Nem Nuno Álvares Pereira foi tão incensado com tão magnificente excelsitude!
E isso, Dr. Ricardo Costa, foi mais uma vitória do clube e do presidente que V. Exª condenou por corrupção desportiva na forma tentada. E são principalmente os julgadores deste país os principais responsáveis, mesmo culpados, por tornar o crime da batotice desportiva uma mera banalidade do nosso quotidiano. A eles se deve a reinstalação epidémica da sensação degradante de todos os valores e, particularmente, os de um dito Estado de Direito, que ganha impulso irreversível, no meio futebolístico nacional, com a velha e ressuscitada frase, afinal, “o crime compensa” …

E já não pega a estafada e malfadada cantilena da falta de leis. Leis há muitas, até demasiadas! A culpa é de que as não sabe aplicar!





7. O digno Rui Costa – o Administrador do Benfica, não o indigno do apito – é punido por dizer a verdade e por lutar contra aquela podridão. Ele, um honrado cavalheiro incapaz de maltratar alguém, nem sequer o maltrapilho do outro Costa sem carácter, de lição bem estudada e cérebro branqueado, vazio e insignificante.

Dr. Ricardo Costa, o digno Rui Costa não pode prestar sequer declarações públicas. Porém, Pinto da Costa, condenado por tentativa de batotice desportiva, já pode regurgitar o arroto da sua costumada e azeda farrampa! E dizem que a Comissão Disciplinar presidida por V. Exª o condenou!
Pode, então, o mui íntegro e honesto Rui Costa tentar corromper um árbitro para que essa tal Comissão Disciplinar lhe permita falar?

Esteja V. Exª bem descansado que, do Rui Costa que injustamente condenou, nunca tal sandice lhe perturbará a consciência!

O que sabemos é que isto é a pura lei da treta! Quanto mais justificações tentam arranjar para justificar o injustificável, mas se comprometem e desacreditam. Por uma vez, tenham a coragem – ou o carácter, como supostamente disse Rui Costa – de se assumir e digam a verdade!
A vossa lei não é cega, tem é dois pesos e duas medidas!
Uma, para aplicar aos corruptos e seus satélites, de resto, umas das faces mais visíveis da corrupção desportiva!
Outra, a mais pesada, não a que julga mas a que efectivamente pune, para aplicar ao Benfica!
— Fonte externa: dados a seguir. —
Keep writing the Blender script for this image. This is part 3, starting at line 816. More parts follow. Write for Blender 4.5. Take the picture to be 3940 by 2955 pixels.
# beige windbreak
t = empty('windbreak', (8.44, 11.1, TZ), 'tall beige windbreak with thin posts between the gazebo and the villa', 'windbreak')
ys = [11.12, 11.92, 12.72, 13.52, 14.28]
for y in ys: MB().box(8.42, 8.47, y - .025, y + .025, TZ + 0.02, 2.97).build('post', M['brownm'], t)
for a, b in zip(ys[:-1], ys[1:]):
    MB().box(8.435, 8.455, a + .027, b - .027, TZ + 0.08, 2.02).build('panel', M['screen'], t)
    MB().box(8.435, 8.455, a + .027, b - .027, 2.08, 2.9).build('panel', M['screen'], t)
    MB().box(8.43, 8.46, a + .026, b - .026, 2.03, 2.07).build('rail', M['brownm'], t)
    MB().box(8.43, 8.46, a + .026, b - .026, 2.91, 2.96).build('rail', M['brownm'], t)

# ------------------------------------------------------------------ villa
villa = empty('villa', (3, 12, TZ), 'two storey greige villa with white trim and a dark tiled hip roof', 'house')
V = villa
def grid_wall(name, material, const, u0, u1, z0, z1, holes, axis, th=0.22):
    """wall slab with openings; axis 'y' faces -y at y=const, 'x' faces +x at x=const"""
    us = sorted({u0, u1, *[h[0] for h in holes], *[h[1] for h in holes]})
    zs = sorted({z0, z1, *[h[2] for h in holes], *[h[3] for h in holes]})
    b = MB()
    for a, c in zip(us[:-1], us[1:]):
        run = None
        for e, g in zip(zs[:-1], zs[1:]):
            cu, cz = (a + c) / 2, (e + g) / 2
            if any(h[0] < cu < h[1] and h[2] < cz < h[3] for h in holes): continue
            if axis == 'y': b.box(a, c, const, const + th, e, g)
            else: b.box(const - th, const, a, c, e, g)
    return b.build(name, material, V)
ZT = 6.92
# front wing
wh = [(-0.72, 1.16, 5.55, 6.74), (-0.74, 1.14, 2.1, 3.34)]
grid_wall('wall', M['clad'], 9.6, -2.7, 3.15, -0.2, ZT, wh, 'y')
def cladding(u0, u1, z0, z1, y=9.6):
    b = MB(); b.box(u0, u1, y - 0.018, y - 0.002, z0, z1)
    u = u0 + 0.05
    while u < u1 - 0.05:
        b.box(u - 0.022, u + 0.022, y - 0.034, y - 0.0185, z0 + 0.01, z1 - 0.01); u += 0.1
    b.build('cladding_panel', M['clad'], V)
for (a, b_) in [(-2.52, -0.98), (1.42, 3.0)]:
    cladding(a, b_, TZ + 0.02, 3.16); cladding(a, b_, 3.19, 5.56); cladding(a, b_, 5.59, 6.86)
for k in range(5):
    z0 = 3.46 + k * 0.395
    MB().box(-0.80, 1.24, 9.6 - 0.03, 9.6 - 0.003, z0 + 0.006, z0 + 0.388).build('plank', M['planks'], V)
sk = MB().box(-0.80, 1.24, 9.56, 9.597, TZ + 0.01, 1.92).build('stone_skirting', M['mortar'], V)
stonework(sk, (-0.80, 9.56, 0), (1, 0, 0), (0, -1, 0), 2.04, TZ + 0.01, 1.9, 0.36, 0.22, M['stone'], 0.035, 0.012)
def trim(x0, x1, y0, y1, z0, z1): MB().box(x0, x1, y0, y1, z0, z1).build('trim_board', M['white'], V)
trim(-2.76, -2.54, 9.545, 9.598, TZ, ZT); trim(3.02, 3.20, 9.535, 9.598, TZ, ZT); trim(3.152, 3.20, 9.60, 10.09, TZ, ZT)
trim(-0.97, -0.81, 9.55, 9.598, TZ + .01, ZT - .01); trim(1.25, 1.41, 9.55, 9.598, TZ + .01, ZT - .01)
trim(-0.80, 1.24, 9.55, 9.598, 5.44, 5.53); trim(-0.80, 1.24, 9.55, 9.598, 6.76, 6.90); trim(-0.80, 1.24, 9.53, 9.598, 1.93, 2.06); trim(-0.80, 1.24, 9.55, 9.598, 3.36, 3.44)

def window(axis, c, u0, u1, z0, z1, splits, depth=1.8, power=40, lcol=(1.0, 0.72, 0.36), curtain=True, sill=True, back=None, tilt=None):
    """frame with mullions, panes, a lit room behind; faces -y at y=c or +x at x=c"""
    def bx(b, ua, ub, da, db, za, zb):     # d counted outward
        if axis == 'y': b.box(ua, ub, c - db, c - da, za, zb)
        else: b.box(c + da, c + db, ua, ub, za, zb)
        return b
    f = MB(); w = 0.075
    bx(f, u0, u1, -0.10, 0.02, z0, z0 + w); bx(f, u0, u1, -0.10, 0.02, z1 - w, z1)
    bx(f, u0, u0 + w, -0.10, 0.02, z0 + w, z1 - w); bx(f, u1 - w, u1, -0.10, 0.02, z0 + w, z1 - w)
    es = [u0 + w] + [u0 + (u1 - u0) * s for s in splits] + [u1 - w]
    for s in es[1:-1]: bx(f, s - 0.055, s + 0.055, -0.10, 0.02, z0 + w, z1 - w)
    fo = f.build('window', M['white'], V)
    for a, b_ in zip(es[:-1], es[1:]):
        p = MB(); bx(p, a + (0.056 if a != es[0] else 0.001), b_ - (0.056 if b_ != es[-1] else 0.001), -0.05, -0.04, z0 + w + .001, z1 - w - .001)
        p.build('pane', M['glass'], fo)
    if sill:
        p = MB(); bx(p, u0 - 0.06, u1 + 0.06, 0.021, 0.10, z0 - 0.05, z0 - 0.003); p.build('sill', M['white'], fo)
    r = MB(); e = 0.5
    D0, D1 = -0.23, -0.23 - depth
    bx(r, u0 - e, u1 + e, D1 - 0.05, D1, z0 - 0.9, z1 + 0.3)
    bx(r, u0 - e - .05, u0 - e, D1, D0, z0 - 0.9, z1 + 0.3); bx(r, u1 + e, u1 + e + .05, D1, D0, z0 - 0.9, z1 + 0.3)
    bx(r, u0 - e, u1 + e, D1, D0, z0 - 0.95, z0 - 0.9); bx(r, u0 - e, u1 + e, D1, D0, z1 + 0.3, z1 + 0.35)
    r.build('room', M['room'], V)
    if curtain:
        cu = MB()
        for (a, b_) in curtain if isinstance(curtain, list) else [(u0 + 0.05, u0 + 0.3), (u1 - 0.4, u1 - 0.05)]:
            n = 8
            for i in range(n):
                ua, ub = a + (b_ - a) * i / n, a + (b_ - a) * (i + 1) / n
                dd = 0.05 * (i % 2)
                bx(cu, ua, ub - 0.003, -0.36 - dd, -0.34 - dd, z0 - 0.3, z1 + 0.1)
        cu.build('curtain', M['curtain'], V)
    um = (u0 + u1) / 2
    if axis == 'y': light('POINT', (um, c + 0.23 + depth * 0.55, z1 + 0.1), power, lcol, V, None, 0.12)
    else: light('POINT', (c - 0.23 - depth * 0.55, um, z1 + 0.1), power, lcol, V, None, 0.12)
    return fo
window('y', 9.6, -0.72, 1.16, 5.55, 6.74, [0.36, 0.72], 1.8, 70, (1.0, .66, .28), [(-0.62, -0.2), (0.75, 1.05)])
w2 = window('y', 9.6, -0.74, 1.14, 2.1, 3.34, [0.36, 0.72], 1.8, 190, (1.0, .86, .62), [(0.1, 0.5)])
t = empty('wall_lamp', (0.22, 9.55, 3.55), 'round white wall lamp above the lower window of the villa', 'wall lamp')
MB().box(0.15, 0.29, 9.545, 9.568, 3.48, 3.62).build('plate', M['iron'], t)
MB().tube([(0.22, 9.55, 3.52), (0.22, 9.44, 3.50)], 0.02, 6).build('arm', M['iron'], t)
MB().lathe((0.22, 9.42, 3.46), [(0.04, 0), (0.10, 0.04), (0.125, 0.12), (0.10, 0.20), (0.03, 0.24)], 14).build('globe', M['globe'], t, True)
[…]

Os que ofendem, choram, vociferam, fazem manguitos, chamam nomes às mães dos árbitros, dão cabeçadas e peitadas, arremessam medalhas, encontram árbitros distraídos e analfabetos que nem escrever sabem!
Mas, para V. Exª, Dr. Ricardo Costa, tais ignaros da escrita, da ética desportiva e do carácter, conseguem “observar” … e “avaliar” … e só não divinizam porque ficam envergonhados, não de si próprios e da sua covarde actuação – desconhecem o que isso significa – mas da multidão que os acanha!
E, se nem disso são capazes, têm sempre alguém que, telepata e presuntuoso, observa e avalia em seu lugar e em proveito de quem querem perdoar!
Porque, Dr. Ricardo Costa, só vêm para a televisão pedir perdão os que, contra sua razão e encomendação, cometem o sacrilégio de beneficiar, por pura distracção, o Benfica.
De onde lhes vem e por que terão eles tanto temor que, nessa sua pública, desusada e unicolorada confissão, nem dizem coisa com coisa?